## Work to be completed
Extract exactly the run of lines starting at the line that holds "Keep writing the" and ending at the line that holds "return tag(grass_obj(name, [blades(X, D, Z, h, .05", both included.

## The data
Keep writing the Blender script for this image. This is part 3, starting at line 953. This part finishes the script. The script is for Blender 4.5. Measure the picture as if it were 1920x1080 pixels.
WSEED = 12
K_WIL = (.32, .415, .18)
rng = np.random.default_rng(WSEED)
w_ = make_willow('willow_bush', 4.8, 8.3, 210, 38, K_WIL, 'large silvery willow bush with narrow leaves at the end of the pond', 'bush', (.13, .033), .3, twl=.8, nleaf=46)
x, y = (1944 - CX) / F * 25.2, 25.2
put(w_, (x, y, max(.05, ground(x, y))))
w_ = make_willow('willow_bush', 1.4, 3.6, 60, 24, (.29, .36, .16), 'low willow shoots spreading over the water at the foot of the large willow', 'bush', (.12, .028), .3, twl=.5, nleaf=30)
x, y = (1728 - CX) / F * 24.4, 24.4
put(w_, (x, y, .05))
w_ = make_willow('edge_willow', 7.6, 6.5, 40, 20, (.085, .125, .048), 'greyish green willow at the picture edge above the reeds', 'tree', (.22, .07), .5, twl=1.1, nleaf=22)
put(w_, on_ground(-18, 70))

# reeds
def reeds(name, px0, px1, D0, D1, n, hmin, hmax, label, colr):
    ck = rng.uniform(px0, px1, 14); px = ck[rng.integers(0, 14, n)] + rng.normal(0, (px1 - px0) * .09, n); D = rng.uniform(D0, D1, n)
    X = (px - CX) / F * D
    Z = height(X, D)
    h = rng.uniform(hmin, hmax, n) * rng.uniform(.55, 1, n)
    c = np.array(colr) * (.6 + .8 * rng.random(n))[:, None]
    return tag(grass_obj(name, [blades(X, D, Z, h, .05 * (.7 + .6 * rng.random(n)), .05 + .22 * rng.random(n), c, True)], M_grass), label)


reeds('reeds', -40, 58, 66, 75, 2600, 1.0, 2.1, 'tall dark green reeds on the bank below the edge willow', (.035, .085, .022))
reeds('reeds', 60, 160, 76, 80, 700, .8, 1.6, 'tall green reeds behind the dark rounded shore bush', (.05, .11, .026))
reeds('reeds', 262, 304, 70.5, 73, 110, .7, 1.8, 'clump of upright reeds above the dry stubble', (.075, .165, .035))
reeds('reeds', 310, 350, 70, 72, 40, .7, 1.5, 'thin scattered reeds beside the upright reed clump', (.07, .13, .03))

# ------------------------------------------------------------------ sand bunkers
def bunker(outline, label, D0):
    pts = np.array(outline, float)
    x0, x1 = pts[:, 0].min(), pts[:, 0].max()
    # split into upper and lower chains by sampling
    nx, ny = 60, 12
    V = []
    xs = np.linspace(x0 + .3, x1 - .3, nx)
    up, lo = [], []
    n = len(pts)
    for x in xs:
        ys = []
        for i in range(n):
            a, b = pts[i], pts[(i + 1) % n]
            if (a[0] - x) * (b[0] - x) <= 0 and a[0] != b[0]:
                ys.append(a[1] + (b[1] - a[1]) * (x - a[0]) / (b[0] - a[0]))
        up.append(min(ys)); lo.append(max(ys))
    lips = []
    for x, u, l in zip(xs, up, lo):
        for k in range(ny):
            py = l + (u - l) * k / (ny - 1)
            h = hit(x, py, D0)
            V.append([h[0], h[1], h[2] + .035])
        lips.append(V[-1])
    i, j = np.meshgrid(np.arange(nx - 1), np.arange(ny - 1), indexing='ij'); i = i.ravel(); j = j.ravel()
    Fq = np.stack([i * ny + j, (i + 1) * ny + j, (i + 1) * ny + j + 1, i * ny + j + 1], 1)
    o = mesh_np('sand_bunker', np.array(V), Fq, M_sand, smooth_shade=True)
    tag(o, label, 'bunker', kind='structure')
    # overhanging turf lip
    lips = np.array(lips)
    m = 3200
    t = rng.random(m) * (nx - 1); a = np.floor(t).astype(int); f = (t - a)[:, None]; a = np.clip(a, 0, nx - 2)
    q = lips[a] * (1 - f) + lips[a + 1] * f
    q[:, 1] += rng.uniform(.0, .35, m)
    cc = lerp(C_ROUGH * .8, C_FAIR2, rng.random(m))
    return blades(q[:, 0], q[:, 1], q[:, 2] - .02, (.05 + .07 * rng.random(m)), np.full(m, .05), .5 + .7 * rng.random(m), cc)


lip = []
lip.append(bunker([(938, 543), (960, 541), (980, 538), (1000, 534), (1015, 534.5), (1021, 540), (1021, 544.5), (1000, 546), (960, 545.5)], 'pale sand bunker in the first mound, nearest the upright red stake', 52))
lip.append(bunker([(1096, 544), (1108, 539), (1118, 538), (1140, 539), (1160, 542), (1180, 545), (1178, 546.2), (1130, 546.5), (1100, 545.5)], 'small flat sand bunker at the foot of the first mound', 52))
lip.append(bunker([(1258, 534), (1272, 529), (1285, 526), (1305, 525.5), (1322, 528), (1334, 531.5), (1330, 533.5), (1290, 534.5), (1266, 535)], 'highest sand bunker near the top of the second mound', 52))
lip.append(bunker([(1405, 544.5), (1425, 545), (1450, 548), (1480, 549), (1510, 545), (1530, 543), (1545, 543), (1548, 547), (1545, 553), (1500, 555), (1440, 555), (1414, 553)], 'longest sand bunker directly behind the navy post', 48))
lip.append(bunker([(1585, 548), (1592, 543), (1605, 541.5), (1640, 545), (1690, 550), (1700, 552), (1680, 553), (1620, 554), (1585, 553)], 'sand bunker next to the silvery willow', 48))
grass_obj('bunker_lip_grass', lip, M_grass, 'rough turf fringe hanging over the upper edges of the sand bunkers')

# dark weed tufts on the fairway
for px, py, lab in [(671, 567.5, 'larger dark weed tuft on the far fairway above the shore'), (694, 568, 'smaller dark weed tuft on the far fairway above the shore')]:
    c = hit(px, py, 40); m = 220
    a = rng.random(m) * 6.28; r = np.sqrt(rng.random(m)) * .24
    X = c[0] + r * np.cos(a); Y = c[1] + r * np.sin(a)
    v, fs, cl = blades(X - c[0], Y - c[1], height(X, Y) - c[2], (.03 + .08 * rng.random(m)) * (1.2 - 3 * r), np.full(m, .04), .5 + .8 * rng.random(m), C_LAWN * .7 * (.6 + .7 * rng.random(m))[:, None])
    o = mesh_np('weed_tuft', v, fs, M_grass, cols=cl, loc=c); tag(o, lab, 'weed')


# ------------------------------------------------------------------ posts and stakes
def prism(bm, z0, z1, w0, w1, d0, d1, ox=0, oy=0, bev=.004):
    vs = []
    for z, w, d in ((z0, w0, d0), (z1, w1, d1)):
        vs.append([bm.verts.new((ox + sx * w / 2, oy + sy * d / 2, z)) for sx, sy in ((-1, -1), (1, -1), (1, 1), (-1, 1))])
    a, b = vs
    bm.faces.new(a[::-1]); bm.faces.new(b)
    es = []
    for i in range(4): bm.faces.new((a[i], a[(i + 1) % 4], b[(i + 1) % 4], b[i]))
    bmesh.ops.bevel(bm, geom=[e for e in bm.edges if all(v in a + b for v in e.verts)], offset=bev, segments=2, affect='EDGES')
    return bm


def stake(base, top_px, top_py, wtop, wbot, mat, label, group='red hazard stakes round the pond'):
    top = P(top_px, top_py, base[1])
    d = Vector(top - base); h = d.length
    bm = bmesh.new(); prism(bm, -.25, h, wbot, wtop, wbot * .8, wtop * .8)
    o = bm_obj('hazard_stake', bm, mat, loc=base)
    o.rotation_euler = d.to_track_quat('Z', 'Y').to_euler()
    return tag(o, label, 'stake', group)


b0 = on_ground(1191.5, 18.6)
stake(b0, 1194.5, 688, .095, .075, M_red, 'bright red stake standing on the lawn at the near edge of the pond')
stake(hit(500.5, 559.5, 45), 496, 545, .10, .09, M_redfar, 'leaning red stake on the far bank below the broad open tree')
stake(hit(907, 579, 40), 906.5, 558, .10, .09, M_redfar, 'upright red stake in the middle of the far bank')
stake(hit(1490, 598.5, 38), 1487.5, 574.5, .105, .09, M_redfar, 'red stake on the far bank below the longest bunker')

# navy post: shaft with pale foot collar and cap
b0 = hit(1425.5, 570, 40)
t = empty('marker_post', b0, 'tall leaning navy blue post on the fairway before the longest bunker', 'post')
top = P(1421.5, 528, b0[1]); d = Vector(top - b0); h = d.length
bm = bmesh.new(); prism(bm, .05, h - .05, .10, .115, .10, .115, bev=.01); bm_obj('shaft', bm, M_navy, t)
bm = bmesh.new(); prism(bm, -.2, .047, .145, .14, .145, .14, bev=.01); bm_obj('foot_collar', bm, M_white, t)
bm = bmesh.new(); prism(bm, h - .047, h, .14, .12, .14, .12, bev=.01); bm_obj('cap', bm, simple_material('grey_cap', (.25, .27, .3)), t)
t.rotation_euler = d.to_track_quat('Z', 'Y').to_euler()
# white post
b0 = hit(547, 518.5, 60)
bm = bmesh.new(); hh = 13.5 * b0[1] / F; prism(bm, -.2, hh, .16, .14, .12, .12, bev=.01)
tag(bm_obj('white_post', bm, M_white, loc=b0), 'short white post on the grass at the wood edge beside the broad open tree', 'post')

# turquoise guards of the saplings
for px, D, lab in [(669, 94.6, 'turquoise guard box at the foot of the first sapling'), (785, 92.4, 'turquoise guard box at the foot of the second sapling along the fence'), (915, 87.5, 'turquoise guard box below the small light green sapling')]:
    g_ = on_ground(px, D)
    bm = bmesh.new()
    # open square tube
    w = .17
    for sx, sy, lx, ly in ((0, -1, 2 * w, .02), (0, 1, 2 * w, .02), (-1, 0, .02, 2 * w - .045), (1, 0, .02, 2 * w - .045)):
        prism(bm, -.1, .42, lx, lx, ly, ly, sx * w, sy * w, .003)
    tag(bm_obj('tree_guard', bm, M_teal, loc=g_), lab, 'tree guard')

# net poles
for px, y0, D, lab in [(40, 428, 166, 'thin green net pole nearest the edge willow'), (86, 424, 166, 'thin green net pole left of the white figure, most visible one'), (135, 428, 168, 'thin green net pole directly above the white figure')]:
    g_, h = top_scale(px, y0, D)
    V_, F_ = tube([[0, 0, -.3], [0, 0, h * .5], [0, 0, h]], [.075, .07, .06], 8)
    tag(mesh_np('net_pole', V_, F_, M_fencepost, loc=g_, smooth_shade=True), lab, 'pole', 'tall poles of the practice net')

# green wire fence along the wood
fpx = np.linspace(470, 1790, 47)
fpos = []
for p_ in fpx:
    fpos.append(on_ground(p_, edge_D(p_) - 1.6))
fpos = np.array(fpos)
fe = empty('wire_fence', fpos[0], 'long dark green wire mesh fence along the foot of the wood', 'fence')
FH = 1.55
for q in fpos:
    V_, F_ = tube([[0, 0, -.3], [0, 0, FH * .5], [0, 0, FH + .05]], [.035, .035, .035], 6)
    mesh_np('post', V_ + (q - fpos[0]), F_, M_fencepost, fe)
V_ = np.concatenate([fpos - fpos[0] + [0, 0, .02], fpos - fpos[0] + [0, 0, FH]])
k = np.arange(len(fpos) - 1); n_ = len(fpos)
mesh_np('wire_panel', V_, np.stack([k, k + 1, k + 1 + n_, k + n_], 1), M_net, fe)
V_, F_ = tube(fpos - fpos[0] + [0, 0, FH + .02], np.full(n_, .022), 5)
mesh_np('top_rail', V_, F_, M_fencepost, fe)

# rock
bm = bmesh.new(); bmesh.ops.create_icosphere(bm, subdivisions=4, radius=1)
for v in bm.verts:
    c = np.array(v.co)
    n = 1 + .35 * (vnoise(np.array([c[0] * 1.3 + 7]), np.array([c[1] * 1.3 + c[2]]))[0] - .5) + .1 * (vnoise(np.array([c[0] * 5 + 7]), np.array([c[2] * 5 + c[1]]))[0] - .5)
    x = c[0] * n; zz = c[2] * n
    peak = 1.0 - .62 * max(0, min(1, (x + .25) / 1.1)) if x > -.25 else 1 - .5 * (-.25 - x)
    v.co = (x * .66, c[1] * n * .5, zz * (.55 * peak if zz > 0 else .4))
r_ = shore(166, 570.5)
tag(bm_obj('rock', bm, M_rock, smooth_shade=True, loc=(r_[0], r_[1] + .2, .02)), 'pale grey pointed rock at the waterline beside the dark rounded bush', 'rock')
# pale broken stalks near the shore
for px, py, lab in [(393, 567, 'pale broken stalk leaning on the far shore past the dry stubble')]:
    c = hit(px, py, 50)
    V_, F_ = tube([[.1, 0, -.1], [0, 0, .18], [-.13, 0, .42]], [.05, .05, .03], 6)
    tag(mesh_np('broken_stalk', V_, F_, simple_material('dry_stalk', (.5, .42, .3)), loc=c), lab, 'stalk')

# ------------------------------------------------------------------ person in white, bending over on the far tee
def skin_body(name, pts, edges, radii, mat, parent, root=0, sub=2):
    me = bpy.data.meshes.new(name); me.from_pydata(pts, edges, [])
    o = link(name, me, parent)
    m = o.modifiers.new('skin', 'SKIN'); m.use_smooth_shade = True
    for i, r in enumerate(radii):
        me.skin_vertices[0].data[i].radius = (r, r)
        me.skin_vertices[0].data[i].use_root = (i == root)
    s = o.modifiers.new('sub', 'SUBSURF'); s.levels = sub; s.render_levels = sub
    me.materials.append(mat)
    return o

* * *

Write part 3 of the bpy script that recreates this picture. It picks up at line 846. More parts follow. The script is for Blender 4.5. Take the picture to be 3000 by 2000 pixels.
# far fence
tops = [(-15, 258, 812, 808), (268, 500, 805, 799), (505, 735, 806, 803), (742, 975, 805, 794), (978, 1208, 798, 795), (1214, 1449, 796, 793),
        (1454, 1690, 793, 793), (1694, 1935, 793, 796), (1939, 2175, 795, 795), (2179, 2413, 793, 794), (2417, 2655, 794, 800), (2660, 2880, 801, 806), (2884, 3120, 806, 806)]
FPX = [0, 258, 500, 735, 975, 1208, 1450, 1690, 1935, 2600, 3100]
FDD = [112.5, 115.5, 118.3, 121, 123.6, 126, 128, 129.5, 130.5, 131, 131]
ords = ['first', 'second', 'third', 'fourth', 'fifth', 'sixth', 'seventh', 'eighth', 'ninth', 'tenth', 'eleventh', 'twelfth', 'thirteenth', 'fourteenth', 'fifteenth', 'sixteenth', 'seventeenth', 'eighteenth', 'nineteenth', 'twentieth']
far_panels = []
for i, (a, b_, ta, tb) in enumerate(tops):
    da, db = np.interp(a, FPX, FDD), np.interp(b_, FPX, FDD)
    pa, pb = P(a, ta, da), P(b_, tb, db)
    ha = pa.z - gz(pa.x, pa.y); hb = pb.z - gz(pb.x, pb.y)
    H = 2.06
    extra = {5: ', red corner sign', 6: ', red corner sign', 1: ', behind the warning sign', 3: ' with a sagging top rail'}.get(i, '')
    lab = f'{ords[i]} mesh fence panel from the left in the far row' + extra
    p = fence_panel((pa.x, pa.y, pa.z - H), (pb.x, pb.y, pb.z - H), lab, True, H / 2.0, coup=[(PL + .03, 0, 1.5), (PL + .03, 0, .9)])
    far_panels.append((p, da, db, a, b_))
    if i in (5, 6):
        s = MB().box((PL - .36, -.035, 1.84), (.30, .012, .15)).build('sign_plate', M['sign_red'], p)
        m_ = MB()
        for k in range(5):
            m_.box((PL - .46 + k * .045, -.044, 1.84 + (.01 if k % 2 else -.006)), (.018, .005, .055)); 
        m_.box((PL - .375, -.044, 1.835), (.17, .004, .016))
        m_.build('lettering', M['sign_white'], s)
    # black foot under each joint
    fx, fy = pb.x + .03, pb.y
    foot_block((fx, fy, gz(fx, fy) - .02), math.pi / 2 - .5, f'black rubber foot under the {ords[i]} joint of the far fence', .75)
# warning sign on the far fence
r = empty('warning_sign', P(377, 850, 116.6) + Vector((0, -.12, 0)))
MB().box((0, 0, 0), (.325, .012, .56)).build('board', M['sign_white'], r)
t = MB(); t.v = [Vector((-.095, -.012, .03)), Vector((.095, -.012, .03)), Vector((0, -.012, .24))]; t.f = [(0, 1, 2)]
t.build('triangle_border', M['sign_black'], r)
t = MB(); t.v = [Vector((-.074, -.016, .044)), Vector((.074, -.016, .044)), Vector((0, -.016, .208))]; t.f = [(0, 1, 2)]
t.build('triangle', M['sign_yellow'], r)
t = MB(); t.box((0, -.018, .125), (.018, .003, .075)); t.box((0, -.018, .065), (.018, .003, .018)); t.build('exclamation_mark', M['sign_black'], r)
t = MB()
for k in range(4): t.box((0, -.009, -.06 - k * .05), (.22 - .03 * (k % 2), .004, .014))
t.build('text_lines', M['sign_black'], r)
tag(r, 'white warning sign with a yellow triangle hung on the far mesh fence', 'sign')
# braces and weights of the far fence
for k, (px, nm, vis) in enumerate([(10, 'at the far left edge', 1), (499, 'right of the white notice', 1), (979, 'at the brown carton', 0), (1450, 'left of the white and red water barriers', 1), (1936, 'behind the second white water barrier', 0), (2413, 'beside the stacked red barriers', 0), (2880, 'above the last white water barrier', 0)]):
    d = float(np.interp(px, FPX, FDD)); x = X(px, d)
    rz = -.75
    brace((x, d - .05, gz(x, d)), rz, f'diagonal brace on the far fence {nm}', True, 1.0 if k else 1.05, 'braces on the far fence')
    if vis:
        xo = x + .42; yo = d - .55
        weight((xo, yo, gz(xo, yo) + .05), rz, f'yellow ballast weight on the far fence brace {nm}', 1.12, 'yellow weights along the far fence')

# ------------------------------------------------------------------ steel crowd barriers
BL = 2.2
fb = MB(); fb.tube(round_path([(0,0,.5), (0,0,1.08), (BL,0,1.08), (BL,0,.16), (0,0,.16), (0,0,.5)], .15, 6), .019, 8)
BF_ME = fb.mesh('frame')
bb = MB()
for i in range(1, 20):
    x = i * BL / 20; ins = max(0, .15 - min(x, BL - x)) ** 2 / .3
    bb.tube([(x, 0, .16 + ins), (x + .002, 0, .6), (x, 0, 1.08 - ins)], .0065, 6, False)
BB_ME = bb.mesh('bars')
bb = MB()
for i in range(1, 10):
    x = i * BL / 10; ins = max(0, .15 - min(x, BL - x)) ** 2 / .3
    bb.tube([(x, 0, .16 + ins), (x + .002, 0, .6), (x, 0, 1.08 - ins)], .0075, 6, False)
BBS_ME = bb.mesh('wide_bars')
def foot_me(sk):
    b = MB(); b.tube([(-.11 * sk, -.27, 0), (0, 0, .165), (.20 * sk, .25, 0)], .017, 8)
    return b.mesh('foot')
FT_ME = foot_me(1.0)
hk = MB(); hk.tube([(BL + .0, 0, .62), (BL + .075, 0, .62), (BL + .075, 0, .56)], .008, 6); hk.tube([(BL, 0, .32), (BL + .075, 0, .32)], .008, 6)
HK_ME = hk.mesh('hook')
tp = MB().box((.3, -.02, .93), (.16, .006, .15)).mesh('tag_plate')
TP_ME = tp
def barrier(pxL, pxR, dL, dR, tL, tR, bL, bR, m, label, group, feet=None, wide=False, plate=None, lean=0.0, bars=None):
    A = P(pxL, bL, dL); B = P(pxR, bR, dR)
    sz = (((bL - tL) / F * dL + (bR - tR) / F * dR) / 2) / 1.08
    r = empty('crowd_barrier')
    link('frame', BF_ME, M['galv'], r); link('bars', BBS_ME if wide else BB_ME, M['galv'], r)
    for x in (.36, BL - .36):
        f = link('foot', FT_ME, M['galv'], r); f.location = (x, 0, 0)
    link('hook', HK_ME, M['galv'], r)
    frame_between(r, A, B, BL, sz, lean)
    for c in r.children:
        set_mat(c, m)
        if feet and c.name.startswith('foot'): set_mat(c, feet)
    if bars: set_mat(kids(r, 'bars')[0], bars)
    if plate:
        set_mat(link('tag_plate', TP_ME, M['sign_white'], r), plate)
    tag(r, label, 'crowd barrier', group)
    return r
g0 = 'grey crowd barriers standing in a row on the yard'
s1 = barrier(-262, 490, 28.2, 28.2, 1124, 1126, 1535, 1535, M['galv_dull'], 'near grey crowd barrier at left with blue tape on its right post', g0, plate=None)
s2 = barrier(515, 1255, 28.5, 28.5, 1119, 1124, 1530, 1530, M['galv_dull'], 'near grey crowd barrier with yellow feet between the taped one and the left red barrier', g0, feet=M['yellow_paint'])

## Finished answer
Keep writing the Blender script for this image. This is part 3, starting at line 953. This part finishes the script. The script is for Blender 4.5. Measure the picture as if it were 1920x1080 pixels.
WSEED = 12
K_WIL = (.32, .415, .18)
rng = np.random.default_rng(WSEED)
w_ = make_willow('willow_bush', 4.8, 8.3, 210, 38, K_WIL, 'large silvery willow bush with narrow leaves at the end of the pond', 'bush', (.13, .033), .3, twl=.8, nleaf=46)
x, y = (1944 - CX) / F * 25.2, 25.2
put(w_, (x, y, max(.05, ground(x, y))))
w_ = make_willow('willow_bush', 1.4, 3.6, 60, 24, (.29, .36, .16), 'low willow shoots spreading over the water at the foot of the large willow', 'bush', (.12, .028), .3, twl=.5, nleaf=30)
x, y = (1728 - CX) / F * 24.4, 24.4
put(w_, (x, y, .05))
w_ = make_willow('edge_willow', 7.6, 6.5, 40, 20, (.085, .125, .048), 'greyish green willow at the picture edge above the reeds', 'tree', (.22, .07), .5, twl=1.1, nleaf=22)
put(w_, on_ground(-18, 70))

# reeds
def reeds(name, px0, px1, D0, D1, n, hmin, hmax, label, colr):
    ck = rng.uniform(px0, px1, 14); px = ck[rng.integers(0, 14, n)] + rng.normal(0, (px1 - px0) * .09, n); D = rng.uniform(D0, D1, n)
    X = (px - CX) / F * D
    Z = height(X, D)
    h = rng.uniform(hmin, hmax, n) * rng.uniform(.55, 1, n)
    c = np.array(colr) * (.6 + .8 * rng.random(n))[:, None]
    return tag(grass_obj(name, [blades(X, D, Z, h, .05 * (.7 + .6 * rng.random(n)), .05 + .22 * rng.random(n), c, True)], M_grass), label)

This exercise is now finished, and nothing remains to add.